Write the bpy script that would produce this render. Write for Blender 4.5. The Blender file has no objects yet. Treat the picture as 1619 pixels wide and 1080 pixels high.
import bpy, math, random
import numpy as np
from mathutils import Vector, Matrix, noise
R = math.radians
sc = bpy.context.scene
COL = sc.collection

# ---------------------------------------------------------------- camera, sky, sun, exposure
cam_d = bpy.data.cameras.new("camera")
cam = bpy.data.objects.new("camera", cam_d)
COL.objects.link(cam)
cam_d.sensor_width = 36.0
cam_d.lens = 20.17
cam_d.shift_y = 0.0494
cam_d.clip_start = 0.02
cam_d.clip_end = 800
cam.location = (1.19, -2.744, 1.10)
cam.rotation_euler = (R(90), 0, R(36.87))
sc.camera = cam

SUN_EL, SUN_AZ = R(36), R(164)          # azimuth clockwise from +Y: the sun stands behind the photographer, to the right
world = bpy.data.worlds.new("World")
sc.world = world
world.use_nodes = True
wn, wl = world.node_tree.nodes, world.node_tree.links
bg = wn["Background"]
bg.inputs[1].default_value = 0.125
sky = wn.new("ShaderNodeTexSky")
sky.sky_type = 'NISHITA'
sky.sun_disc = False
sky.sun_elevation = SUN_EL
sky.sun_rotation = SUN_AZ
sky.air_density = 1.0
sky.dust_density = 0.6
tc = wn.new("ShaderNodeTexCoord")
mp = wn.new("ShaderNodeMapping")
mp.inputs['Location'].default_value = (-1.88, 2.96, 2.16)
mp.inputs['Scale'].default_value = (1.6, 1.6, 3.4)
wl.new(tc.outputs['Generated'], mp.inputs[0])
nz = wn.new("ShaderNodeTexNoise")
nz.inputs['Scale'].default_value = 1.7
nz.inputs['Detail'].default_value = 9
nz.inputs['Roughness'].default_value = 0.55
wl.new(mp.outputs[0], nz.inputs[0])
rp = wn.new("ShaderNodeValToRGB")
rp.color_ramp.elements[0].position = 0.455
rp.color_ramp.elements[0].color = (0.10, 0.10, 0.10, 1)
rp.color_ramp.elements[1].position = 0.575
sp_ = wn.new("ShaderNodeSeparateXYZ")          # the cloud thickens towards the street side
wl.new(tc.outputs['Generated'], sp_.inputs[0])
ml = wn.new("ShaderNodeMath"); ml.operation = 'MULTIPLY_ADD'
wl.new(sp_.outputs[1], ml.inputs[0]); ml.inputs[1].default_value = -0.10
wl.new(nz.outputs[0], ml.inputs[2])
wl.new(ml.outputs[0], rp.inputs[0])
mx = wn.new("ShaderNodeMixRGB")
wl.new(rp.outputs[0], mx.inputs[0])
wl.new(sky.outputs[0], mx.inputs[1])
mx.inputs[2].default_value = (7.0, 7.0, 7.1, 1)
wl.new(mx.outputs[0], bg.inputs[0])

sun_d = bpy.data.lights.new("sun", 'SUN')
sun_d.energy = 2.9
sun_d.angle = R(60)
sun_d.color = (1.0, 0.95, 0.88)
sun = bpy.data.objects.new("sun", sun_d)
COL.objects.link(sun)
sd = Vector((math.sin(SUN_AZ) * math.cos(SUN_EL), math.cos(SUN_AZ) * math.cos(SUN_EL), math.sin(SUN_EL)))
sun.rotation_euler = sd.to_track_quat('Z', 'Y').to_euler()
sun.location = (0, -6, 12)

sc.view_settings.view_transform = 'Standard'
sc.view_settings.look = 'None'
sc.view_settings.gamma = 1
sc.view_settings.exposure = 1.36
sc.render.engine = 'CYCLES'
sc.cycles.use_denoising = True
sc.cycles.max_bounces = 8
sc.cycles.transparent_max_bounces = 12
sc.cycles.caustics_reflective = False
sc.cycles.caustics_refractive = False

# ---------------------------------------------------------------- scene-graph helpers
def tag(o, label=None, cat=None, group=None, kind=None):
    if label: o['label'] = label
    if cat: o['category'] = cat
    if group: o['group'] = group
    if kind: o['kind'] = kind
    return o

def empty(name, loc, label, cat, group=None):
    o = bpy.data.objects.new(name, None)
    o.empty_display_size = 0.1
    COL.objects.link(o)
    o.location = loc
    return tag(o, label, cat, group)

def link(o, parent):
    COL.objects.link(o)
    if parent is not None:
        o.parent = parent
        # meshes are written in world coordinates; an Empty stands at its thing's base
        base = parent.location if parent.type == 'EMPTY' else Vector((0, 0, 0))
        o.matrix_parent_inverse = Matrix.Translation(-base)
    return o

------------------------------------

Return exactly the opening lines of the listing above, ending with the line that has "sc.camera = cam".

Write the bpy script that would produce this render. Write for Blender 4.5. The Blender file has no objects yet. Treat the picture as 1619 pixels wide and 1080 pixels high.
import bpy, math, random
import numpy as np
from mathutils import Vector, Matrix, noise
R = math.radians
sc = bpy.context.scene
COL = sc.collection

# ---------------------------------------------------------------- camera, sky, sun, exposure
cam_d = bpy.data.cameras.new("camera")
cam = bpy.data.objects.new("camera", cam_d)
COL.objects.link(cam)
cam_d.sensor_width = 36.0
cam_d.lens = 20.17
cam_d.shift_y = 0.0494
cam_d.clip_start = 0.02
cam_d.clip_end = 800
cam.location = (1.19, -2.744, 1.10)
cam.rotation_euler = (R(90), 0, R(36.87))
sc.camera = cam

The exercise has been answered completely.